Remembering Hank
Henry J. Waters III was a pioneering journalist, editor, publisher, and columnist for over 50 years at the Columbia Daily Tribune newspaper in Columbia, MO. Like the sun, he was a constant source of energy and light. Over the course of his career as a journalist extraordinaire, Hank (as he was known to all) penned, typed, and published over 18,000 editorials. “Think in Ink” is what he did for over 50 years, and agree with him or not, you wanted to know what Hank was thinking.
Our pal Hank was already on his way to becoming a legend in journalism when I first met him over thirty years ago. At the time, I was the National Geographic’s Missouri Geography Bee Coordinator and was responsible for organizing the annual state-level competition. To inspire the students, parents, and teachers coming to the event at MU, I decided to invite the esteemed newspaper editor and publisher to be our keynote speaker. I was certain that Mr. Waters would be the perfect person to instill in the young Bee contestants the importance of knowing how geography influences their lives, community, state, country, and the world.
So, I invited Hank to meet me at Trattoria Strada Nova restaurant on Ninth Street. Though we’d never met, we talked for two solid hours. I bought lunch that day and Hank agreed to be the guest speaker at the Geography Bee that spring. From then on, Hank Waters and his publisher and wife Vicki Russell became regulars at our annual December open house at the country home we called Breakfast Creek. Whatever the weather, town and country guests arrived for an evening of lively conversation and a Christmas feast—Honey-baked ham, assorted sides and relishes, homemade pumpkin and pecan pies, and an array of festive libations. From Boone County farmers to city bankers and politicos, everyone hoped for a chance to bend Hank’s ear or dish out an earful about one of his spirited editorials.
In 1997, Hank’s General Manager Jim Robertson invited me to lunch. That day, I was hired to write a weekly column for the Tribune that continue until Kit and moved to Nevada City in 2021. Officially, Hank was my editor and publisher, but above all he was a treasured friend and pal. Like Kit and me, Hank and Vicki loved exploring new horizons, and it wasn’t long before we were planning travel adventures as a quartet.

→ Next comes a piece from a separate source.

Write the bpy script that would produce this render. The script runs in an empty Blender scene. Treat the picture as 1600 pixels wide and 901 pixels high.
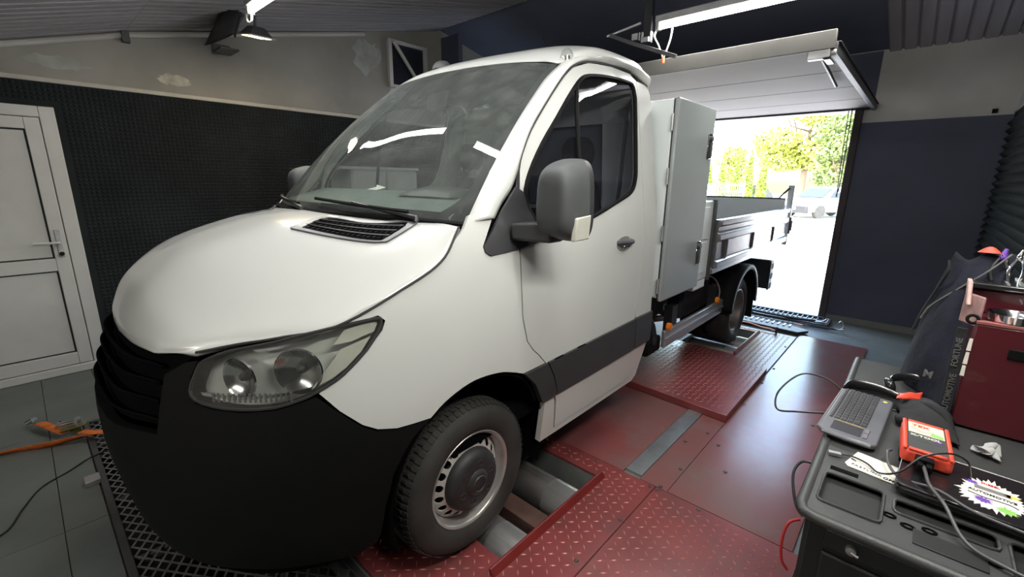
import bpy, bmesh, math, random
from mathutils import Vector, Matrix, geometry
import numpy as np
PI=math.pi
TUBE=28
SIDE=1.0
random.seed(7)
scene=bpy.context.scene
# ------------------------------------------------------------------ camera
F_PX=694.5
YAW,PITCH,ROLL=math.radians(42.156),math.radians(13.736),math.radians(.668)
CAM=Vector((2.205,-1.148,1.6275))
fwd=Vector((-math.sin(YAW)*math.cos(PITCH),math.cos(YAW)*math.cos(PITCH),-math.sin(PITCH)))
rgt=Vector((math.cos(YAW),math.sin(YAW),0)); upv=rgt.cross(fwd)
c_,s_=math.cos(ROLL),math.sin(ROLL)
r2=rgt*c_+upv*s_; u2=upv*c_-rgt*s_
cd=bpy.data.cameras.new('camera'); cam=bpy.data.objects.new('camera',cd)
scene.collection.objects.link(cam)
m=Matrix((r2,u2,-fwd)).transposed().to_4x4(); m.translation=CAM; cam.matrix_world=m
cd.sensor_width=36; cd.lens=F_PX/1600*36; cd.clip_start=.02; cd.clip_end=300
scene.camera=cam
# ------------------------------------------------------------------ world, sun, exposure
scene.view_settings.view_transform='Standard'; scene.view_settings.look='None'
scene.view_settings.gamma=1; scene.view_settings.exposure=0.2
w=bpy.data.worlds.new('sky'); scene.world=w; w.use_nodes=True
nt=w.node_tree; nt.nodes.clear()
sky=nt.nodes.new('ShaderNodeTexSky'); sky.sky_type='NISHITA'; sky.sun_disc=False
sky.sun_elevation=math.radians(48); sky.sun_rotation=math.radians(200); sky.air_density=1.5; sky.dust_density=4
bg=nt.nodes.new('ShaderNodeBackground'); bg.inputs[1].default_value=2.6
wo=nt.nodes.new('ShaderNodeOutputWorld')
nt.links.new(sky.outputs[0],bg.inputs[0]); nt.links.new(bg.outputs[0],wo.inputs[0])
sd=bpy.data.lights.new('sun','SUN'); sd.energy=8; sd.angle=math.radians(1); sd.color=(1,.96,.88)
so=bpy.data.objects.new('sun',sd); scene.collection.objects.link(so)
so.rotation_euler=Vector((-.35,-.75,1.0)).to_track_quat('Z','Y').to_euler()
def area(name,loc,size,sy,energy,color,aim):
    d=bpy.data.lights.new(name,'AREA'); d.shape='RECTANGLE'; d.size=size; d.size_y=sy; d.energy=energy; d.color=color
    o=bpy.data.objects.new(name,d); scene.collection.objects.link(o); o.location=loc
    o.rotation_euler=Vector(aim).to_track_quat('-Z','Y').to_euler(); return o
def cr(a,b,c,d,t):
    return 0.5*((2*b)+(-a+c)*t+(2*a-5*b+4*c-d)*t*t+(-a+3*b-3*c+d)*t**3)
def crv(P,t):
    n=len(P)-1; t=min(max(t,0.0),n-1e-9); i=int(t); f=t-i
    g=lambda k:P[min(max(k,0),n)]
    a,b,c,d=g(i-1),g(i),g(i+1),g(i+2)
    if i==0: a=tuple(2*p-q for p,q in zip(b,c))
    if i==n-1: d=tuple(2*q-p for p,q in zip(b,c))
    return tuple(cr(w,x,y,z,f) for w,x,y,z in zip(a,b,c,d))
def lerptab(T,z):
    # monotone smooth interpolation of a table [(z,val)...]
    if z<=T[0][0]: return T[0][1]
    if z>=T[-1][0]: return T[-1][1]
    for i in range(len(T)-1):
        if T[i][0]<=z<=T[i+1][0]:
            f=(z-T[i][0])/(T[i+1][0]-T[i][0])
            g=lambda k:T[min(max(k,0),len(T)-1)][1]
            return cr(g(i-1),g(i),g(i+1),g(i+2),f)
# ---- lower body plan levels: z -> list of (x,y) from nose centre to cab rear
LV=[
(.17,[(0,-.97),(.25,-.955),(.45,-.90),(.60,-.82),(.70,-.72),(.77,-.61),(.82,-.50),(.85,-.40),(.90,-.28),(.93,0),(.955,.4),(.96,.9),(.96,1.56)]),
(.35,[(0,-1.03),(.25,-1.015),(.45,-.965),(.62,-.88),(.74,-.78),(.83,-.66),(.89,-.54),(.93,-.42),(.96,-.28),(.975,0),(.98,.4),(.98,.9),(.975,1.56)]),
(.60,[(0,-1.065),(.25,-1.05),(.45,-.985),(.64,-.90),(.77,-.79),(.865,-.67),(.925,-.55),(.96,-.42),(.985,-.28),(1.0,0),(1.0,.4),(1.0,.9),(.995,1.56)]),
(.80,[(0,-1.06),(.25,-1.045),(.45,-.97),(.63,-.89),(.76,-.785),(.855,-.67),(.92,-.55),(.955,-.42),(.98,-.28),(1.0,0),(1.003,.4),(1.0,.9),(.995,1.56)]),
(1.0,[(0,-1.0),(.25,-.985),(.42,-.935),(.60,-.86),(.73,-.76),(.83,-.65),(.895,-.535),(.93,-.41),(.96,-.27),(.99,0),(1.0,.4),(1.0,.9),(.99,1.56)]),
(1.18,[(0,-.93),(.25,-.92),(.42,-.88),(.57,-.80),(.69,-.71),(.79,-.61),(.86,-.51),(.90,-.40),(.935,-.26),(.97,0),(.993,.4),(.995,.9),(.985,1.56)]),
(1.35,[(0,-.8),(.25,-.78),(.42,-.74),(.55,-.68),(.66,-.62),(.75,-.55),(.82,-.47),(.86,-.38),(.895,-.25),(.94,0),(.98,.4),(.985,.9),(.975,1.56)]),
(1.50,[(0,-.7),(.25,-.68),(.4,-.64),(.52,-.6),(.62,-.55),(.70,-.5),(.78,-.43),(.82,-.35),(.855,-.24),(.895,0),(.94,.4),(.96,.9),(.955,1.60)]),
(1.80,[(0,-.7),(.25,-.68),(.4,-.64),(.52,-.6),(.62,-.55),(.70,-.5),(.76,-.43),(.79,-.35),(.81,-.24),(.83,0),(.885,.4),(.905,.9),(.905,1.60)]),
(2.10,[(0,-.7),(.25,-.68),(.4,-.64),(.52,-.6),(.62,-.55),(.70,-.5),(.74,-.43),(.76,-.35),(.77,-.24),(.78,0),(.82,.4),(.852,.9),(.86,1.60)]),
(2.22,[(0,-.7),(.25,-.68),(.4,-.64),(.52,-.6),(.62,-.55),(.68,-.5),(.70,-.43),(.72,-.35),(.73,-.24),(.74,0),(.775,.4),(.81,.9),(.825,1.60)]),
(2.30,[(0,-.7),(.25,-.68),(.4,-.64),(.52,-.6),(.58,-.55),(.62,-.5),(.64,-.43),(.66,-.35),(.67,-.24),(.68,0),(.70,.4),(.735,.9),(.76,1.60)]),
]
def S(s,z):
    zs=[l[0] for l in LV]
    if z<=zs[0]: P=LV[0][1]; x,y=crv(P,s); return (x,y,z)
    if z>=zs[-1]: P=LV[-1][1]; x,y=crv(P,s); return (x,y,z)
    i=0
    while zs[i+1]<z: i+=1
    f=(z-zs[i])/(zs[i+1]-zs[i])
    pts=[crv(LV[min(max(k,0),len(LV)-1)][1],s) for k in (i-1,i,i+1,i+2)]
    return (cr(pts[0][0],pts[1][0],pts[2][0],pts[3][0],f),cr(pts[0][1],pts[1][1],pts[2][1],pts[3][1],f),z)
# ---- windscreen W(u,v): u=-1..1 across, v=0 base..1 top
def Wd(u,v):
    a=abs(u)
    base=crv([(0,-.20,1.475),(.32,-.175,1.475),(.62,-.095,1.47),(.885,.03,1.455)],a*3)
    top=crv([(0,.61,2.215),(.27,.63,2.214),(.53,.68,2.208),(.75,.78,2.19)],a*3)
    bul=.035*4*v*(1-v)
    x,y,z=(b+(t-b)*v for b,t in zip(base,top))
    y-=bul*.68; z+=bul*.72
    return (math.copysign(x,u),y,z)
# ---- roof R(u,v): u=-1..1 across, v=0 front .. 1 rear
RF=[ # sections: half (x,y,z) from centre to gutter
[(0,.61,2.215),(.27,.63,2.214),(.53,.68,2.208),(.66,.73,2.202),(.71,.75,2.198),(.75,.78,2.19)],
[(0,.68,2.265),(.27,.70,2.263),(.53,.76,2.255),(.68,.80,2.235),(.745,.83,2.225),(.778,.85,2.21)],
[(0,.85,2.325),(.27,.86,2.322),(.54,.89,2.312),(.70,.91,2.285),(.775,.92,2.268),(.80,.93,2.235)],
[(0,1.1,2.375),(.28,1.1,2.373),(.56,1.1,2.362),(.74,1.1,2.33),(.797,1.1,2.305),(.812,1.1,2.268)],
[(0,1.44,2.375),(.28,1.44,2.373),(.57,1.44,2.362),(.755,1.44,2.33),(.808,1.44,2.308),(.822,1.44,2.27)],
[(0,1.58,2.345),(.28,1.58,2.343),(.57,1.58,2.335),(.75,1.57,2.305),(.805,1.56,2.28),(.828,1.555,2.25)],
[(0,1.625,2.24),(.28,1.625,2.24),(.57,1.622,2.235),(.74,1.615,2.22),(.795,1.61,2.20),(.832,1.60,2.17)],
]
def Rf(u,v):
    a=abs(u)*5; rows=[crv(r,a) for r in RF]
    x,y,z=crv(rows,v*(len(RF)-1)); return (math.copysign(x,u),y,z)

def sfy(y,z):
    a,b=4.0,12.0
    for _ in range(26):
        m=(a+b)/2
        if S(m,z)[1]<y: a=m
        else: b=m
    return (a+b)/2
def SY(y,z): return S(sfy(y,z),z)
HL=[ # bonnet longitudinal curves centre -> edge
[(0,-.962,1.048),(0,-.957,1.115),(0,-.90,1.24),(0,-.74,1.365),(0,-.50,1.445),(0,-.34,1.468),(0,-.215,1.475)],
[(.22,-.952,1.052),(.23,-.942,1.112),(.24,-.88,1.23),(.27,-.72,1.345),(.30,-.47,1.425),(.32,-.32,1.447),(.33,-.185,1.467)],
[(.43,-.926,1.066),(.445,-.902,1.095),(.485,-.835,1.14),(.535,-.66,1.225),(.60,-.42,1.310),(.655,-.25,1.375),(.68,-.09,1.455)],
[(.515,-.885,1.077),(.545,-.855,1.100),(.61,-.765,1.135),(.70,-.585,1.19),(.775,-.37,1.275),(.805,-.20,1.365),(.80,-.03,1.457)],
[(.585,-.845,1.087),(.66,-.745,1.107),(.743,-.641,1.124),(.862,-.508,1.160),(.911,-.292,1.252),(.926,-.125,1.335),(.900,-.018,1.450)],
]
def Hf(u,v):
    a=abs(u)*4; pts=[crv(c,v*6) for c in HL]; q=crv(pts,a)
    r=crv(pts[:3],a) if a<=2 else crv(pts[2:],a-2); x,y,z=(.1*i+.9*j for i,j in zip(q,r))
    return (math.copysign(x,u),y,z)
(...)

During the summer of 1998, the four of us flew on a whim to NYC. We shared a two-bedroom suite at the old Mayflower Hotel on Central Park SW—a great location from which to explore Manhattan. As chief urban walking tour director, I planned outings on foot, by subway, taxi, and ferry. Our Manhattan adventures took us through an amazing urban patchwork of ethnic neighborhoods, grand and pocket-sized parks, theater and fashion districts, historic sites, cathedrals religious and financial, and across geographic and cultural boundaries.

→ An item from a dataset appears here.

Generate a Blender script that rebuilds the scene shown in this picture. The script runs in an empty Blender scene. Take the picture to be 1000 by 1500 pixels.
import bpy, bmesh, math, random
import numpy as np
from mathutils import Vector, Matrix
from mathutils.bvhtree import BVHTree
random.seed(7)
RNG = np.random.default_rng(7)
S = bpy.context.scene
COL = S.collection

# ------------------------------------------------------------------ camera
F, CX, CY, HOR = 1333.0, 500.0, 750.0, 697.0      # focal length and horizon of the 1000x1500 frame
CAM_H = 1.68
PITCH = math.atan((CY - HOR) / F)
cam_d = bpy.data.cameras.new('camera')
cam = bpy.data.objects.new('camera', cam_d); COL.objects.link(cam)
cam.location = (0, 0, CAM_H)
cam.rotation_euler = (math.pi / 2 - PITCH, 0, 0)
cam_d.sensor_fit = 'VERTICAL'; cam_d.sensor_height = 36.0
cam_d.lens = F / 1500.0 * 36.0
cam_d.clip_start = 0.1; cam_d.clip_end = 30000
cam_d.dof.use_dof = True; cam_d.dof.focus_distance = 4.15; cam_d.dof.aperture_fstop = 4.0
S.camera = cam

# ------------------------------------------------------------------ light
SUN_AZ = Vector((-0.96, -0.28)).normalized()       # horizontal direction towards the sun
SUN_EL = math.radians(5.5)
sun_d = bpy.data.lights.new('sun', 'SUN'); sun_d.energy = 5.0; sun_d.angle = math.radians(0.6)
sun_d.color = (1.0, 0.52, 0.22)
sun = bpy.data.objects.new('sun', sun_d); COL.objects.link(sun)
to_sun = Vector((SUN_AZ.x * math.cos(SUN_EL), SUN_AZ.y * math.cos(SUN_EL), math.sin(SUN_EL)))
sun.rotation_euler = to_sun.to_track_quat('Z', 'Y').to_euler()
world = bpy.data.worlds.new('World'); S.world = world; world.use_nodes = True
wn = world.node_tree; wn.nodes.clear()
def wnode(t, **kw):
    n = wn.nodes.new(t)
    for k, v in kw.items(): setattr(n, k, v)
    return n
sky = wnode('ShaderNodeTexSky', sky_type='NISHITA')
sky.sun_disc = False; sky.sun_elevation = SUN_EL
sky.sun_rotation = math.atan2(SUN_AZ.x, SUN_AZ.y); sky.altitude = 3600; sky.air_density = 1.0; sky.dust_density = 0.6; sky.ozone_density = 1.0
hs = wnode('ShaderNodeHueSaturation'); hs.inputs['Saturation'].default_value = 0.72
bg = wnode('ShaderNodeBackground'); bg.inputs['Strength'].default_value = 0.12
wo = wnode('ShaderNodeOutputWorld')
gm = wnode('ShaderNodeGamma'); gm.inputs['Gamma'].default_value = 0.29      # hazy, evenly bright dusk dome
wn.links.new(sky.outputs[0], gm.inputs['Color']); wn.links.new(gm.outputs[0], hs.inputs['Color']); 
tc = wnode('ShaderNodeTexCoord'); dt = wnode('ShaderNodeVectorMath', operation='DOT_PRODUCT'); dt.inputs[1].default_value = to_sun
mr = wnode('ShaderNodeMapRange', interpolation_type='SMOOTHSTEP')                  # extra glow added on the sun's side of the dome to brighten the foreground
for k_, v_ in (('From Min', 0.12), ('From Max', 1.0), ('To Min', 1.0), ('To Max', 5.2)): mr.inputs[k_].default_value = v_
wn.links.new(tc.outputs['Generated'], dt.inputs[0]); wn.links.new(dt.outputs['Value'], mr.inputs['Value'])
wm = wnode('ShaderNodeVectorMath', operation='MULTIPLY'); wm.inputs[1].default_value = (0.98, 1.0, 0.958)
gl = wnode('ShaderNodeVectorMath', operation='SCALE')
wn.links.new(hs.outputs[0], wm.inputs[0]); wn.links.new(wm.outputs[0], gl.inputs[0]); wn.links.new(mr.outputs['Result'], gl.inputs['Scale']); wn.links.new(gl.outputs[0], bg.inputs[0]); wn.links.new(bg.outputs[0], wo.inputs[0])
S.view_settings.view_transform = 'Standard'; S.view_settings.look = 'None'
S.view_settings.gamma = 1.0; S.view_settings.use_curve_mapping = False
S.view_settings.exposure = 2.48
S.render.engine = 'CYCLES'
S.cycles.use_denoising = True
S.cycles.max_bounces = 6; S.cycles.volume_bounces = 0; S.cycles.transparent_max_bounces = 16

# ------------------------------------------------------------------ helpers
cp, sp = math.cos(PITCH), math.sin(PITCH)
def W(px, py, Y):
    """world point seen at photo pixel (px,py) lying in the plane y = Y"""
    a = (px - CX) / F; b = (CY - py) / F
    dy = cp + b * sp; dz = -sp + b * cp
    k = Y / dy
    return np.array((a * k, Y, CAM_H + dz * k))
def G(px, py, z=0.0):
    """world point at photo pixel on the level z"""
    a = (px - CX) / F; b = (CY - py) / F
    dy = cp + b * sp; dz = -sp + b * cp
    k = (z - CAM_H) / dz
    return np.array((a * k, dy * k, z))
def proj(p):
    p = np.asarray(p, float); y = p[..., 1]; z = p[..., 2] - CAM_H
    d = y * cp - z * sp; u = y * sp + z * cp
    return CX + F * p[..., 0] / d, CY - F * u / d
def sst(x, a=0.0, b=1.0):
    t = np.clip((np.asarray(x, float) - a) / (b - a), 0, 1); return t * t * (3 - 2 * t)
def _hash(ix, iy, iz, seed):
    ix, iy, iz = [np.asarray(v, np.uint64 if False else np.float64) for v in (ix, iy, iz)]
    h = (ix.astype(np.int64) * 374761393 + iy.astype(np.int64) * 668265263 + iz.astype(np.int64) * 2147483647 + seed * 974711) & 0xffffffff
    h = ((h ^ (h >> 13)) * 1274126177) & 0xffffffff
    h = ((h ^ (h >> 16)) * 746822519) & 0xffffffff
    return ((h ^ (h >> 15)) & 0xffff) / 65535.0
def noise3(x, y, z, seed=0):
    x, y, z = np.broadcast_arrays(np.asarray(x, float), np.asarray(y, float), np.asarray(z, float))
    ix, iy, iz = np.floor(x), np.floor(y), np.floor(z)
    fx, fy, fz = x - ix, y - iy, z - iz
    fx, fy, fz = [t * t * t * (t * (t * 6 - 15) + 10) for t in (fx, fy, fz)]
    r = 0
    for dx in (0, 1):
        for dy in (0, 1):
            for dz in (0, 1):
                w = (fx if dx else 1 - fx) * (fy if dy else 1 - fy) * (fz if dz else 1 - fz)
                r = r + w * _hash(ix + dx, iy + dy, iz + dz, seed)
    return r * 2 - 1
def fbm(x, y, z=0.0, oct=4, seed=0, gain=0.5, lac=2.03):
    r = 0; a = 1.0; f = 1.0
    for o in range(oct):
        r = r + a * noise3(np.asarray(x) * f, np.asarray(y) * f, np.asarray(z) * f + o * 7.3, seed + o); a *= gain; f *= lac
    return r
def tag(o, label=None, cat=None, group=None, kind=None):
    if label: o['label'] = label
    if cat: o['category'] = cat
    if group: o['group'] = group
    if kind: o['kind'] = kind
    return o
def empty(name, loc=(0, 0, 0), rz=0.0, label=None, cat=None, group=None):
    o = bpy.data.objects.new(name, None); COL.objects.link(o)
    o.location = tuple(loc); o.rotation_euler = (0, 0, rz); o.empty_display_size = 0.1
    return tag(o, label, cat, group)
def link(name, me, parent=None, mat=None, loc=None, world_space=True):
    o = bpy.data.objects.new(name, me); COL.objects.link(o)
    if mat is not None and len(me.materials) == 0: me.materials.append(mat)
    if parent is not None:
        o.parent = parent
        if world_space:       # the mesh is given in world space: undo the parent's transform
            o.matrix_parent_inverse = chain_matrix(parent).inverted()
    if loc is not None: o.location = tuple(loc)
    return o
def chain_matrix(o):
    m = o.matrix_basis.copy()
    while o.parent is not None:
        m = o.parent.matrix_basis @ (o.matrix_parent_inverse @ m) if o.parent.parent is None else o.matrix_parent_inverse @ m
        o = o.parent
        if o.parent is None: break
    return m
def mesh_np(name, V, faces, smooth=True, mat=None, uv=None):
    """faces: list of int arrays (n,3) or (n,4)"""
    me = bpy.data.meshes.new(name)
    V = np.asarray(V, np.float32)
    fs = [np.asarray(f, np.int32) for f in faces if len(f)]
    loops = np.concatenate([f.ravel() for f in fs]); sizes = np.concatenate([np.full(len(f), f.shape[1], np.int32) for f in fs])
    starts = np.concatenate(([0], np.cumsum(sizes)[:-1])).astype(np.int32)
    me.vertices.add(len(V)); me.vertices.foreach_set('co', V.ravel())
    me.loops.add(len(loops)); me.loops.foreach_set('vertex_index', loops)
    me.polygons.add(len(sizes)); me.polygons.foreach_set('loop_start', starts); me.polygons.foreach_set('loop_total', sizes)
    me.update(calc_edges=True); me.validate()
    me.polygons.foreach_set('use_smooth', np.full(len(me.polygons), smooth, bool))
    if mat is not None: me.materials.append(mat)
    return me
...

After a fantastic dining experience at Ristorante Grifone—a 5-star restaurant serving upscale Northern Italian classics—Vicki and the two of us agreed not to show Hank the bill. The next night, Hank chose a BYOB, off-Broadway neighborhood, Bangladeshi restaurant that he thought better suited our agreed upon budget. Fans of live theater and musicals, we lucked into front row balcony tickets to Les Misérables. There were also stops for coffee, people and python watching in Central Park, bookstore browsing, and two serendipitous encounters in the Mayflower Hotel’s lobby elevator with actress Vanessa Redgrave who’d just finished filming the movie version of Virginia Woolf’s novel, Mrs. Dalloway.
In the years that followed, Hank and Vicki spent many a Missouri winter’s night mapping and plotting summer outings navigating American rivers aboard their boat, The Missouri Traveler. On these journeys, they stopped to explore towns along their route until they finally reached the Florida Keys. At that point, the two co-captains decided to venture across the Florida Straits to Cuba and invited us to join them in 2003. On our 90-mile midnight-to-dawn crossing from Key West to Cuba and over the course of our walks around Old Havana, we once again witnessed what an incredible and perfectly matched couple Hank and Vicki were. We loved their sense of fun, easy way with strangers, and generosity in inviting friends and family to come along on for the ride.
In the years that followed, Hank was the golden heart of a circle of compatriots we dubbed “the Algonquin Scribblers.” Conceived and convened by Kit, the Scribblers had deep roots in the worlds of newspaper and radio journalism. We gathered every six weeks at Boomerang Creek from 2011 until Kit and I moved to Nevada City a decade later. Our purpose was to share a few bottles of wine while whining about the current state of politics and role of the media.
Over dinner last week, Kit and I talked about Hank and our final encounter with his energy and light three Augusts ago. We’d set out on a pre-dawn walk around our meadow at Boomerang Creek. Venus was bright in the sky that morning. Just after 6 a.m., a second celestial body was momentarily visible overhead. Then just as suddenly, it was gone. I will forever believe it was Hank setting off on his final journey, pausing to wink at us one last time as his bright, undaunted spirit soared upward toward a new world.